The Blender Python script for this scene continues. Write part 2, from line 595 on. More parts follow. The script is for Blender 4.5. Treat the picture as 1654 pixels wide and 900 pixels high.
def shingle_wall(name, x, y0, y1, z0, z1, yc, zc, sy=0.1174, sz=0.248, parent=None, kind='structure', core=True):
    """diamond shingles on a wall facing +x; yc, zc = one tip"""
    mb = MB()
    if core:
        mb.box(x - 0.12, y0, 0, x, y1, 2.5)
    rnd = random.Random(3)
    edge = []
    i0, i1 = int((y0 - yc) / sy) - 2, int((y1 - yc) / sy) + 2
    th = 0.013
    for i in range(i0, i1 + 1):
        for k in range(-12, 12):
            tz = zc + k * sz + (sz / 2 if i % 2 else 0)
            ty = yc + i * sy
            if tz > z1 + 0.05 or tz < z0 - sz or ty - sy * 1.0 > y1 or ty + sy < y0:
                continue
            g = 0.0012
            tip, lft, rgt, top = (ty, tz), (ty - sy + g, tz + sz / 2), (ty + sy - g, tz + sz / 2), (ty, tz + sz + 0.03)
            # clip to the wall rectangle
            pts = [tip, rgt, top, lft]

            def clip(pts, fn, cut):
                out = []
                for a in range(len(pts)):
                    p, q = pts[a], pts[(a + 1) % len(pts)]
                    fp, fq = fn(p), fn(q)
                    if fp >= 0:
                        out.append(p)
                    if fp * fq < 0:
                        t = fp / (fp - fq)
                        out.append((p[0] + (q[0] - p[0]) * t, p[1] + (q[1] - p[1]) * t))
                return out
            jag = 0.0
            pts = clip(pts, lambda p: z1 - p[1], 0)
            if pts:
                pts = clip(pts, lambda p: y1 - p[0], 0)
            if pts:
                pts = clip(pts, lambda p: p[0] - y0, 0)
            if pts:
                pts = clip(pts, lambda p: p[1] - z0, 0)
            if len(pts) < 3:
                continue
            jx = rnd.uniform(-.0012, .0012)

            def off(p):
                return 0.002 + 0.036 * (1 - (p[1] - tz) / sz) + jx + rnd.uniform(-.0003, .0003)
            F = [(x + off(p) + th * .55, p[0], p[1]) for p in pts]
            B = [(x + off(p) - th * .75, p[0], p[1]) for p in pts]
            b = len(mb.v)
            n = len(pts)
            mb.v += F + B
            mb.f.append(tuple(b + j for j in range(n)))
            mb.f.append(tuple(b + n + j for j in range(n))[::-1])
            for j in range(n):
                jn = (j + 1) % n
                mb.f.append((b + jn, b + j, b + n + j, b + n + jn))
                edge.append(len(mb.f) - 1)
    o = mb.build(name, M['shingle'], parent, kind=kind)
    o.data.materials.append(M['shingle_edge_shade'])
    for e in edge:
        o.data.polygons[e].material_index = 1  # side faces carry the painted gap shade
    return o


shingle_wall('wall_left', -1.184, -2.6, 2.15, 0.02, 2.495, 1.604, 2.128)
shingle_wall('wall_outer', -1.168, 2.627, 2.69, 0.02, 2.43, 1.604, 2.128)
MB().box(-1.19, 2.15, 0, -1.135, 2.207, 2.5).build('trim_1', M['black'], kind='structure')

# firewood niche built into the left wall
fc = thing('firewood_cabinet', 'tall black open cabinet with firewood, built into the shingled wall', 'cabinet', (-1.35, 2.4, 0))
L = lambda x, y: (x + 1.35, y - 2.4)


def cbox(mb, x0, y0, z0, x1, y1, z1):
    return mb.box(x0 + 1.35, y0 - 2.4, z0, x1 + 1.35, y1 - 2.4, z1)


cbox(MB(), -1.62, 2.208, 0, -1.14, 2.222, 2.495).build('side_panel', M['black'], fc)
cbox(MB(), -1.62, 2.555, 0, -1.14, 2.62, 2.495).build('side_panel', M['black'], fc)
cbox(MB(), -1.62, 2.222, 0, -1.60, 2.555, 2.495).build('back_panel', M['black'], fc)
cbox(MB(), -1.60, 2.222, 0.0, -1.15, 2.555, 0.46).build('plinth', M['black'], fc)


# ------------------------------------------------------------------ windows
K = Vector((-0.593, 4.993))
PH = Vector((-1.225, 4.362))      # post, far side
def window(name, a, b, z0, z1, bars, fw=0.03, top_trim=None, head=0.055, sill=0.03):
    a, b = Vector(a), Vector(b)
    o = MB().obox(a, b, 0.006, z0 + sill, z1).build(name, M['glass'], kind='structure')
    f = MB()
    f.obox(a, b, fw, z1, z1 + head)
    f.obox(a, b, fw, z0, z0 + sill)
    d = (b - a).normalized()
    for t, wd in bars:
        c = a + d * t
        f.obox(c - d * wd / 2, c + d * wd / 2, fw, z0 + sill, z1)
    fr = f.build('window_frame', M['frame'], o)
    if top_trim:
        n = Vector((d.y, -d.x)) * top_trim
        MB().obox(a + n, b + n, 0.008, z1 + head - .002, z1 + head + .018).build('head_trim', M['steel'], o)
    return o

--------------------

**YOUR TASK**.
All of the lines above need to be given again exactly.

**RESPONSE TO THE TASK**.
The Blender Python script for this scene continues. Write part 2, from line 595 on. More parts follow. The script is for Blender 4.5. Treat the picture as 1654 pixels wide and 900 pixels high.
def shingle_wall(name, x, y0, y1, z0, z1, yc, zc, sy=0.1174, sz=0.248, parent=None, kind='structure', core=True):
    """diamond shingles on a wall facing +x; yc, zc = one tip"""
    mb = MB()
    if core:
        mb.box(x - 0.12, y0, 0, x, y1, 2.5)
    rnd = random.Random(3)
    edge = []
    i0, i1 = int((y0 - yc) / sy) - 2, int((y1 - yc) / sy) + 2
    th = 0.013
    for i in range(i0, i1 + 1):
        for k in range(-12, 12):
            tz = zc + k * sz + (sz / 2 if i % 2 else 0)
            ty = yc + i * sy
            if tz > z1 + 0.05 or tz < z0 - sz or ty - sy * 1.0 > y1 or ty + sy < y0:
                continue
            g = 0.0012
            tip, lft, rgt, top = (ty, tz), (ty - sy + g, tz + sz / 2), (ty + sy - g, tz + sz / 2), (ty, tz + sz + 0.03)
            # clip to the wall rectangle
            pts = [tip, rgt, top, lft]

            def clip(pts, fn, cut):
                out = []
                for a in range(len(pts)):
                    p, q = pts[a], pts[(a + 1) % len(pts)]
                    fp, fq = fn(p), fn(q)
                    if fp >= 0:
                        out.append(p)
                    if fp * fq < 0:
                        t = fp / (fp - fq)
                        out.append((p[0] + (q[0] - p[0]) * t, p[1] + (q[1] - p[1]) * t))
                return out
            jag = 0.0
            pts = clip(pts, lambda p: z1 - p[1], 0)
            if pts:
                pts = clip(pts, lambda p: y1 - p[0], 0)
            if pts:
                pts = clip(pts, lambda p: p[0] - y0, 0)
            if pts:
                pts = clip(pts, lambda p: p[1] - z0, 0)
            if len(pts) < 3:
                continue
            jx = rnd.uniform(-.0012, .0012)

            def off(p):
                return 0.002 + 0.036 * (1 - (p[1] - tz) / sz) + jx + rnd.uniform(-.0003, .0003)
            F = [(x + off(p) + th * .55, p[0], p[1]) for p in pts]
            B = [(x + off(p) - th * .75, p[0], p[1]) for p in pts]
            b = len(mb.v)
            n = len(pts)
            mb.v += F + B
            mb.f.append(tuple(b + j for j in range(n)))
            mb.f.append(tuple(b + n + j for j in range(n))[::-1])
            for j in range(n):
                jn = (j + 1) % n
                mb.f.append((b + jn, b + j, b + n + j, b + n + jn))
                edge.append(len(mb.f) - 1)
    o = mb.build(name, M['shingle'], parent, kind=kind)
    o.data.materials.append(M['shingle_edge_shade'])
    for e in edge:
        o.data.polygons[e].material_index = 1  # side faces carry the painted gap shade
    return o


shingle_wall('wall_left', -1.184, -2.6, 2.15, 0.02, 2.495, 1.604, 2.128)
shingle_wall('wall_outer', -1.168, 2.627, 2.69, 0.02, 2.43, 1.604, 2.128)
MB().box(-1.19, 2.15, 0, -1.135, 2.207, 2.5).build('trim_1', M['black'], kind='structure')

# firewood niche built into the left wall
fc = thing('firewood_cabinet', 'tall black open cabinet with firewood, built into the shingled wall', 'cabinet', (-1.35, 2.4, 0))
L = lambda x, y: (x + 1.35, y - 2.4)


def cbox(mb, x0, y0, z0, x1, y1, z1):
    return mb.box(x0 + 1.35, y0 - 2.4, z0, x1 + 1.35, y1 - 2.4, z1)


cbox(MB(), -1.62, 2.208, 0, -1.14, 2.222, 2.495).build('side_panel', M['black'], fc)
cbox(MB(), -1.62, 2.555, 0, -1.14, 2.62, 2.495).build('side_panel', M['black'], fc)
cbox(MB(), -1.62, 2.222, 0, -1.60, 2.555, 2.495).build('back_panel', M['black'], fc)
cbox(MB(), -1.60, 2.222, 0.0, -1.15, 2.555, 0.46).build('plinth', M['black'], fc)


# ------------------------------------------------------------------ windows
K = Vector((-0.593, 4.993))
PH = Vector((-1.225, 4.362))      # post, far side
def window(name, a, b, z0, z1, bars, fw=0.03, top_trim=None, head=0.055, sill=0.03):
    a, b = Vector(a), Vector(b)
    o = MB().obox(a, b, 0.006, z0 + sill, z1).build(name, M['glass'], kind='structure')
    f = MB()
    f.obox(a, b, fw, z1, z1 + head)
    f.obox(a, b, fw, z0, z0 + sill)
    d = (b - a).normalized()
    for t, wd in bars:
        c = a + d * t
        f.obox(c - d * wd / 2, c + d * wd / 2, fw, z0 + sill, z1)
    fr = f.build('window_frame', M['frame'], o)
    if top_trim:
        n = Vector((d.y, -d.x)) * top_trim
        MB().obox(a + n, b + n, 0.008, z1 + head - .002, z1 + head + .018).build('head_trim', M['steel'], o)
    return o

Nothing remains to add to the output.